Hamzat Koriko

Photo by Kirstine Serobyan
Bio
Hamzat Koriko, PhD, is a translator; playwright; executive and artistic director of the African Arts Arena, an art organization based in Grand Forks; and co-founder of the Escale des Écritures, a nonprofit organization that offers writing workshops for young playwrights in Togo. His works are experimental pieces that combine his rich cultural experience and the urgency to share and engage. His plays include The Case of the Missing Girl (Lambert, 2019), Jazve ou la voix du silence (Awoudi, 2018), L’ombre d’une Nuit (L’Harmattan, 2012), Quand l’oiseau s’envole (L’Harmanttan, 2007). He co-authored The Complicated Identity Negotiation of Women in Kangni Alemdjrodo’s Chemin de Croix and Gustave Akakpo’s Catharsis (IJFS, 2016). His play, When the bird takes flight, was invited to the Kennedy Center American College Theater Festival Region V in 2010. He was a featured author at the 42nd Writers Conference in North Dakota.
Project Description
To support (in collaboration with Michael Beard) the translation from the French of the play Catharsis by Togolese playwright Gustave Akakpo. Catharsis is an allegory of Africa with themes of war, wealth, identity politics, religion, and American slavery, told from the perspective of contemporary Africans in everyday conversation. The play explores issues of colonialism and the African diaspora in post-colonial Francophone nations. Written in French with elements of the Ewe language that change the French syntax and structure, the world this play creates is populated with complex characters that each have a distinctive voice. Akakpo (b. 1974) developed the play through improvisation between African actors and directors from Togo, Niger, and France, and revised each spontaneous moment into a cohesive play. First performed in France in 2006, the play has toured several countries in Africa, including Togo, Ghana, Niger, Guinea, Senegal, and The Gambia. This will be the play's first translation into English.

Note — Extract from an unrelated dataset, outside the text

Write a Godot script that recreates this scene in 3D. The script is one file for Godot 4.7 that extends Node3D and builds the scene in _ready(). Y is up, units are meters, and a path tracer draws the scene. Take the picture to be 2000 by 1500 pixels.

When I left Togo in 2004 to come to the United States of America, I promised my fellow writers that once my English became good enough, I would translate their works into English. Thirteen years later, I began my translation collaboration with Professor Emeritus Michael Beard. The idea to translate Catharsis emerged gradually, as I invited Dr. Beard to explore the realities of Togolese through the works of Togolese playwrights. As I described the play and Dr. Beard found himself asking about the processes of creation and what it was like to act in it. He asked to see the text, and gradually we decided to collaborate on a translation. But we knew we needed support and time to successfully carry out the project because Catharsis is a stylized, lyrical play, which includes rituals and songs. Our goal from the first has been to make it not just “sayable” in English but to give it rhythms that distinguished the characters and make the atmosphere or dark mystery palpable. The National Endowment for the Art Fellowship came at the right time, after I completed my PhD and have the time to work on the play. The award is a testament that in the USA, when you are committed, resilient, and qualified, your turn will come, someone will see. The fellowship is a dream come true. For that, I will be forever grateful and will produce a translation that will conquer the U.S. and the world.